■ Short exercise:
Leave out the pictures and repeat the rest of the material exactly.

--------------------------------

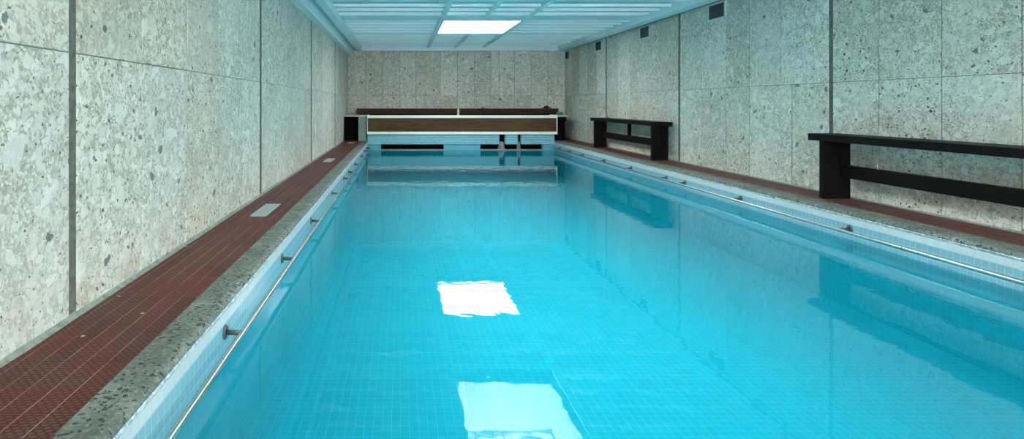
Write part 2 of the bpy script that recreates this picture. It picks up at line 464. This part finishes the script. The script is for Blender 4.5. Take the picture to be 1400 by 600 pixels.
# grey mortar fillet at the foot of the walls
mb = MB()
def fillet(mb, a0, a1, hgt, wall_left=True):
    n = 160; prev = None
    for i in range(n+1):
        zz = BACK+(FAR-BACK)*i/n
        k = 1+.35*mnoise.noise(Vector((zz*.11, 3.1 if wall_left else 8.7, 0)))+.2*mnoise.noise(Vector((zz*.5, 1, 0)))
        wv = (a1-a0)*k; hh = hgt*k
        v = [mb.bm.verts.new((X(a0), Y(zz), Z(DECK-hh))), mb.bm.verts.new((X(a0+wv*.45), Y(zz), Z(DECK-hh*.35))), mb.bm.verts.new((X(a0+wv), Y(zz), Z(DECK+.05)))]
        if prev:
            for q in range(2): mb.bm.faces.new((prev[q], prev[q+1], v[q+1], v[q]))
        prev = v
fillet(mb, LW-.2, LW+1.25, .9)
mb.build('baseboard_left', 'cove', kind='structure')
mb = MB(); fillet(mb, RW+.2, RW-.9, .8, False); mb.build('baseboard_right', 'cove', kind='structure')

# coping: slab with a worn, chipped inner edge, running around the pool
def coping(name, inner, outer):
    mb = MB(); sgn = 1 if inner > outer else -1
    n = 900; prev = None
    th = 1.8
    for i in range(n+1):
        zz = 33+(PF+6-33)*i/n
        k = mnoise.noise(Vector((zz*.35, outer, 0)))*.35+mnoise.noise(Vector((zz*1.3, outer, 5)))*.30
        k2 = max(0, mnoise.noise(Vector((zz*.9, outer, 11)))-.35)*1.4
        pr = [(outer, DECK+3), (outer, DECK-.05), (inner-sgn*(1.6+k2), DECK-.10+.1*k), (inner-sgn*(.55+k2-.3*k), DECK+.15), (inner+sgn*(.10+.25*k-k2), DECK+.75+.2*k), (inner+sgn*(.05+.2*k-k2*.5), DECK+1.35), (inner-sgn*.1, DECK+th), (inner-sgn*1.5, DECK+th)]
        v = [mb.bm.verts.new((X(a), Y(zz), Z(h))) for a, h in pr]
        if prev:
            for q in range(len(v)-1):
                f = mb.bm.faces.new((prev[q], prev[q+1], v[q+1], v[q])); f.smooth = q in (2, 3, 4, 5)
        prev = v
    return mb
mb = coping('a', PL, -49); mb.build('trim_1', 'coping', kind='structure')
mb = coping('b', PR, 204.5); mb.build('trim_2', 'coping', kind='structure')
mb = MB(); mb.ub(-49, 204.5, 33, 41, DECK-.05, DECK+2, .01); mb.build('trim_3', 'coping', kind='structure')
# scaly mortar bed between coping and tiles
for nm, inner, s in (('trim_4', PL, 1), ('trim_5', PR, -1)):
    mb = MB(); n = 500; prev = None
    for i in range(n+1):
        zz = 41+(PF-41)*i/n
        k = mnoise.noise(Vector((zz*.5, inner, 3)))*.3
        v = [mb.bm.verts.new((X(inner-s*.1), Y(zz), Z(DECK+1.3))), mb.bm.verts.new((X(inner+s*(.28+k)), Y(zz), Z(DECK+1.55+k*.6))), mb.bm.verts.new((X(inner+s*.12), Y(zz), Z(DECK+2.1+k))), mb.bm.verts.new((X(inner-s*.1), Y(zz), Z(DECK+2.3)))]
        if prev:
            for q in range(3): mb.bm.faces.new((prev[q], prev[q+1], v[q+1], v[q]))
        prev = v
    mb.build(nm, 'mortar', kind='structure')

# pool basin
def shift_uv(o): return o
mb = MB(); mb.ub(PL-8, PL, 33, 760, DECK+1.7, PFLOOR+6); mb.build('wall_pool_left', 'wall_tile', kind='structure')
mb = MB(); mb.ub(PR, PR+8, 33, 760, DECK+1.7, PFLOOR+6); mb.build('wall_pool_right', 'wall_tile', kind='structure')
mb = MB(); mb.ub(PL, PR, 33, PN, DECK+1.7, PFLOOR+6); mb.build('wall_pool_near', 'wall_tile', kind='structure')
mb = MB()
for a, b in ((PL, -25.3), (54.3, 100.3), (179.4, PR)): mb.ub(a, b, PF+3, PF+12, 44, 58.8)
mb.ub(PL, PR, PF+3, PF+12, 58.8, PFLOOR+6)
mb.build('wall_pool_far', 'basin', kind='structure')
mb = MB(); mb.ub(PL-8, PR+8, 33, 776, PFLOOR, PFLOOR+6); mb.build('floor_pool', 'basin', kind='structure')
# recess behind the two openings
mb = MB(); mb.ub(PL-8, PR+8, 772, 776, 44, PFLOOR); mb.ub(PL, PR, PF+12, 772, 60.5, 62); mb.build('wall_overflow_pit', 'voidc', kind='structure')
mb = MB()
for a, b in ((-25.3, 54.3), (100.3, 179.4)):
    n = 40; prev = None
    for i in range(n+1):
        aa = a+(b-a)*i/n; k = mnoise.noise(Vector((aa*.3, 0, 4)))*.4
        v = [mb.bm.verts.new((X(aa), Y(PF+2.2), Z(58.8))), mb.bm.verts.new((X(aa), Y(PF+2.2+k), Z(57.6+k*.6))), mb.bm.verts.new((X(aa), Y(PF+6+k), Z(57.3+k*.4))), mb.bm.verts.new((X(aa), Y(PF+7), Z(58.8)))]
        if prev:
            for q in range(3): mb.bm.faces.new((prev[q], prev[q+1], v[q+1], v[q]))
        prev = v
mb.build('trim_sill', 'pier', kind='structure')
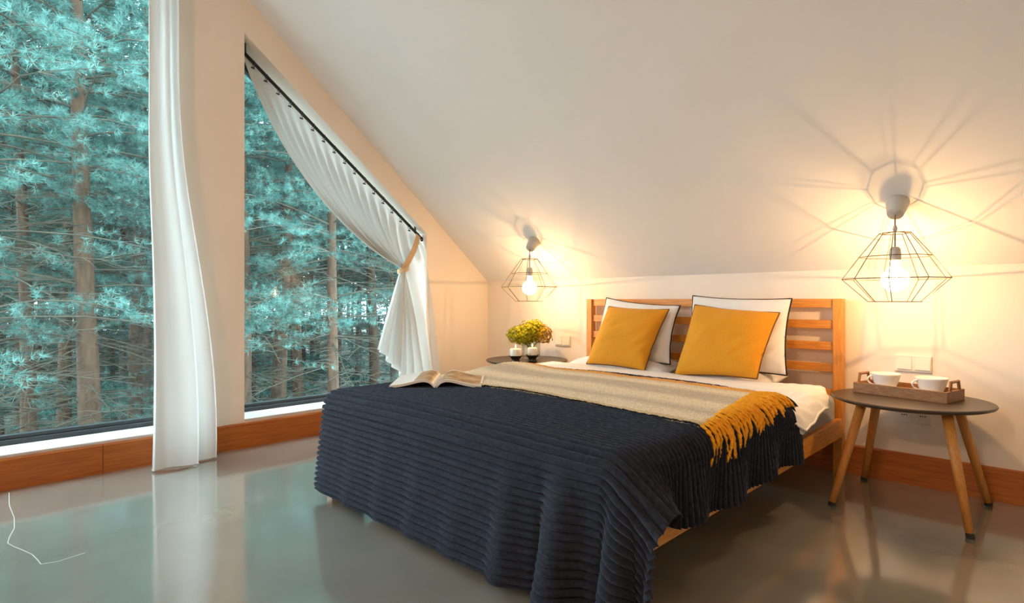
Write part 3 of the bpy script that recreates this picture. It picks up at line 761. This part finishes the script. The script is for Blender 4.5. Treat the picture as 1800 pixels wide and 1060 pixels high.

--------------------------------

■ Result:
Write part 2 of the bpy script that recreates this picture. It picks up at line 464. This part finishes the script. The script is for Blender 4.5. Take the picture to be 1400 by 600 pixels.
# grey mortar fillet at the foot of the walls
mb = MB()
def fillet(mb, a0, a1, hgt, wall_left=True):
    n = 160; prev = None
    for i in range(n+1):
        zz = BACK+(FAR-BACK)*i/n
        k = 1+.35*mnoise.noise(Vector((zz*.11, 3.1 if wall_left else 8.7, 0)))+.2*mnoise.noise(Vector((zz*.5, 1, 0)))
        wv = (a1-a0)*k; hh = hgt*k
        v = [mb.bm.verts.new((X(a0), Y(zz), Z(DECK-hh))), mb.bm.verts.new((X(a0+wv*.45), Y(zz), Z(DECK-hh*.35))), mb.bm.verts.new((X(a0+wv), Y(zz), Z(DECK+.05)))]
        if prev:
            for q in range(2): mb.bm.faces.new((prev[q], prev[q+1], v[q+1], v[q]))
        prev = v
fillet(mb, LW-.2, LW+1.25, .9)
mb.build('baseboard_left', 'cove', kind='structure')
mb = MB(); fillet(mb, RW+.2, RW-.9, .8, False); mb.build('baseboard_right', 'cove', kind='structure')

# coping: slab with a worn, chipped inner edge, running around the pool
def coping(name, inner, outer):
    mb = MB(); sgn = 1 if inner > outer else -1
    n = 900; prev = None
    th = 1.8
    for i in range(n+1):
        zz = 33+(PF+6-33)*i/n
        k = mnoise.noise(Vector((zz*.35, outer, 0)))*.35+mnoise.noise(Vector((zz*1.3, outer, 5)))*.30
        k2 = max(0, mnoise.noise(Vector((zz*.9, outer, 11)))-.35)*1.4
        pr = [(outer, DECK+3), (outer, DECK-.05), (inner-sgn*(1.6+k2), DECK-.10+.1*k), (inner-sgn*(.55+k2-.3*k), DECK+.15), (inner+sgn*(.10+.25*k-k2), DECK+.75+.2*k), (inner+sgn*(.05+.2*k-k2*.5), DECK+1.35), (inner-sgn*.1, DECK+th), (inner-sgn*1.5, DECK+th)]
        v = [mb.bm.verts.new((X(a), Y(zz), Z(h))) for a, h in pr]
        if prev:
            for q in range(len(v)-1):
                f = mb.bm.faces.new((prev[q], prev[q+1], v[q+1], v[q])); f.smooth = q in (2, 3, 4, 5)
        prev = v
    return mb
mb = coping('a', PL, -49); mb.build('trim_1', 'coping', kind='structure')
mb = coping('b', PR, 204.5); mb.build('trim_2', 'coping', kind='structure')
mb = MB(); mb.ub(-49, 204.5, 33, 41, DECK-.05, DECK+2, .01); mb.build('trim_3', 'coping', kind='structure')
# scaly mortar bed between coping and tiles
for nm, inner, s in (('trim_4', PL, 1), ('trim_5', PR, -1)):
    mb = MB(); n = 500; prev = None
    for i in range(n+1):
        zz = 41+(PF-41)*i/n
        k = mnoise.noise(Vector((zz*.5, inner, 3)))*.3
        v = [mb.bm.verts.new((X(inner-s*.1), Y(zz), Z(DECK+1.3))), mb.bm.verts.new((X(inner+s*(.28+k)), Y(zz), Z(DECK+1.55+k*.6))), mb.bm.verts.new((X(inner+s*.12), Y(zz), Z(DECK+2.1+k))), mb.bm.verts.new((X(inner-s*.1), Y(zz), Z(DECK+2.3)))]
        if prev:
            for q in range(3): mb.bm.faces.new((prev[q], prev[q+1], v[q+1], v[q]))
        prev = v
    mb.build(nm, 'mortar', kind='structure')

# pool basin
def shift_uv(o): return o
mb = MB(); mb.ub(PL-8, PL, 33, 760, DECK+1.7, PFLOOR+6); mb.build('wall_pool_left', 'wall_tile', kind='structure')
mb = MB(); mb.ub(PR, PR+8, 33, 760, DECK+1.7, PFLOOR+6); mb.build('wall_pool_right', 'wall_tile', kind='structure')
mb = MB(); mb.ub(PL, PR, 33, PN, DECK+1.7, PFLOOR+6); mb.build('wall_pool_near', 'wall_tile', kind='structure')
mb = MB()
for a, b in ((PL, -25.3), (54.3, 100.3), (179.4, PR)): mb.ub(a, b, PF+3, PF+12, 44, 58.8)
mb.ub(PL, PR, PF+3, PF+12, 58.8, PFLOOR+6)
mb.build('wall_pool_far', 'basin', kind='structure')
mb = MB(); mb.ub(PL-8, PR+8, 33, 776, PFLOOR, PFLOOR+6); mb.build('floor_pool', 'basin', kind='structure')
# recess behind the two openings
mb = MB(); mb.ub(PL-8, PR+8, 772, 776, 44, PFLOOR); mb.ub(PL, PR, PF+12, 772, 60.5, 62); mb.build('wall_overflow_pit', 'voidc', kind='structure')
mb = MB()
for a, b in ((-25.3, 54.3), (100.3, 179.4)):
    n = 40; prev = None
    for i in range(n+1):
        aa = a+(b-a)*i/n; k = mnoise.noise(Vector((aa*.3, 0, 4)))*.4
        v = [mb.bm.verts.new((X(aa), Y(PF+2.2), Z(58.8))), mb.bm.verts.new((X(aa), Y(PF+2.2+k), Z(57.6+k*.6))), mb.bm.verts.new((X(aa), Y(PF+6+k), Z(57.3+k*.4))), mb.bm.verts.new((X(aa), Y(PF+7), Z(58.8)))]
        if prev:
            for q in range(3): mb.bm.faces.new((prev[q], prev[q+1], v[q+1], v[q]))
        prev = v
mb.build('trim_sill', 'pier', kind='structure')
Write part 3 of the bpy script that recreates this picture. It picks up at line 761. This part finishes the script. The script is for Blender 4.5. Treat the picture as 1800 pixels wide and 1060 pixels high.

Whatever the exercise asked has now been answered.